Intl arrest warrant may be issued for Magomed Bilalov - newspaper
MOSCOW. July 5 (Interfax) - The status of Magomed Bilalov, brother of former North Caucasus Resorts head and Russian Olympic Committee Vice-President Akhmed Bilalov, in the 45.5 million ruble loan fraud case may change from a suspect to a defendant shortly, Izvestia said on Friday.
"The M. Bilalov position in this criminal case has become clear and the police have sufficient grounds to bring the accusations and appeal to court for ordering his arrest in absentia and, as a result, issuing an international arrest warrant," a high-ranking source told the newspaper.
"This will be done soon," he added.
The Interior Ministry said that Magomed Bilalov left Russia immediately after the opening of an abuse of office case against his brother Akhmed, Izvestia said.
"It is hard to say where he may be staying.
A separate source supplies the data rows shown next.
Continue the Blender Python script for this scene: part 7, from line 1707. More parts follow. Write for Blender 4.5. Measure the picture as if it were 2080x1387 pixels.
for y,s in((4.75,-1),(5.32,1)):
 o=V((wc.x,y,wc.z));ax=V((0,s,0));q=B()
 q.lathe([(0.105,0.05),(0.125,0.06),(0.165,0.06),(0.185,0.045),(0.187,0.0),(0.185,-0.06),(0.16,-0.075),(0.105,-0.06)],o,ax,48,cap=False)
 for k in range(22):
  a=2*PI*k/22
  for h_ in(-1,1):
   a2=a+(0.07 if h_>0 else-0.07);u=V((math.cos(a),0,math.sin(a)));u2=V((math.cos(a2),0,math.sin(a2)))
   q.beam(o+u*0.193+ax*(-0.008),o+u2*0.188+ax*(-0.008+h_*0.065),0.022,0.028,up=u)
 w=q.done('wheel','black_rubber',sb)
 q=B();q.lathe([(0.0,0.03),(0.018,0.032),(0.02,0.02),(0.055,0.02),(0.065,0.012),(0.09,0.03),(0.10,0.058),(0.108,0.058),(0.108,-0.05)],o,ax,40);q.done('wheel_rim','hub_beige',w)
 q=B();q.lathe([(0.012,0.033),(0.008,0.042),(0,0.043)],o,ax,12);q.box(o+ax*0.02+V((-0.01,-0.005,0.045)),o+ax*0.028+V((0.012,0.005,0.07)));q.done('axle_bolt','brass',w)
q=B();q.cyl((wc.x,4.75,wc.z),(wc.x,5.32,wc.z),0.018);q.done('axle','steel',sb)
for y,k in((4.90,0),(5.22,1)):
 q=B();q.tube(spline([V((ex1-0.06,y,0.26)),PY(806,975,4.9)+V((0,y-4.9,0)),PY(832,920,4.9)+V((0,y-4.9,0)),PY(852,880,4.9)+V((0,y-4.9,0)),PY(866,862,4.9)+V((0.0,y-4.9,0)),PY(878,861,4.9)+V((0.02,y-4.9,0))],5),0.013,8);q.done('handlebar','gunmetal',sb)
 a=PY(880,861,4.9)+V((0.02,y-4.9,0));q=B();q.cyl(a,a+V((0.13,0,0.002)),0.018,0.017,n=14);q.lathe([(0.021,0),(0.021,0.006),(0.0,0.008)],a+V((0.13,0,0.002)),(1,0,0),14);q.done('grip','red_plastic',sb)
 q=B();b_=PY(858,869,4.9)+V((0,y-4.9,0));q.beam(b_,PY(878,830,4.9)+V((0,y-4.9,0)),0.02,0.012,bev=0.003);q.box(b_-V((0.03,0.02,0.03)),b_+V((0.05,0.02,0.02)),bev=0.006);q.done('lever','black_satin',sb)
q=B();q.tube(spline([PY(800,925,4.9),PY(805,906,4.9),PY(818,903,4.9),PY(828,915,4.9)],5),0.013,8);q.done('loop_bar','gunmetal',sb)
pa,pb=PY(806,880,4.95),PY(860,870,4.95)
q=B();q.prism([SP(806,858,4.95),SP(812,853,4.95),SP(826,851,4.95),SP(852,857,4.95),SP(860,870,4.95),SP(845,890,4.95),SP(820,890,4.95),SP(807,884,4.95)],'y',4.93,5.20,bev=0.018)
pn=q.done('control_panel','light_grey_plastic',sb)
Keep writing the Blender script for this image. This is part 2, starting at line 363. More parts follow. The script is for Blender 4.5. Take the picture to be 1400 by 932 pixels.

He has plenty of real estate abroad, homes in the UK, France and Switzerland," politician Oleg Mitvol told the newspaper.
The police are seizing documents and conducting searches to prepare for the indictment of Magomed Bilalov, he said.
Mitvol said the police might charge Bilalov with the misuse of funds allotted not only for Sochi projects (the Mountain Carousel resort and ski jump hills) but also for the Bolshoi Theater reconstruction.
"Bilalov bore relation to the process, in which large sums of budget money got missing," he said.
The police paid attention to M. Bilalov in April after a probe into 45.5 million ruble loan frauds started by request of the Sberbank Krasnodar office, Izvestia said.
Instead of spending the money on construction works, Krasnaya Polyana General Director Stanislav Khatskevich and Financial Director Yelena Raiterer deposited the money in M. Bilalov's National Bank of Business Development at an annual interest rate of 4-7% and took it back from companies affiliated to M. Bilalov as loans at an annual rate of 12.5%.
Krasnaya Polyana executives misappropriated 45.5 million rubles from May 2011 through September 2012 from the rates' difference, the investigators said.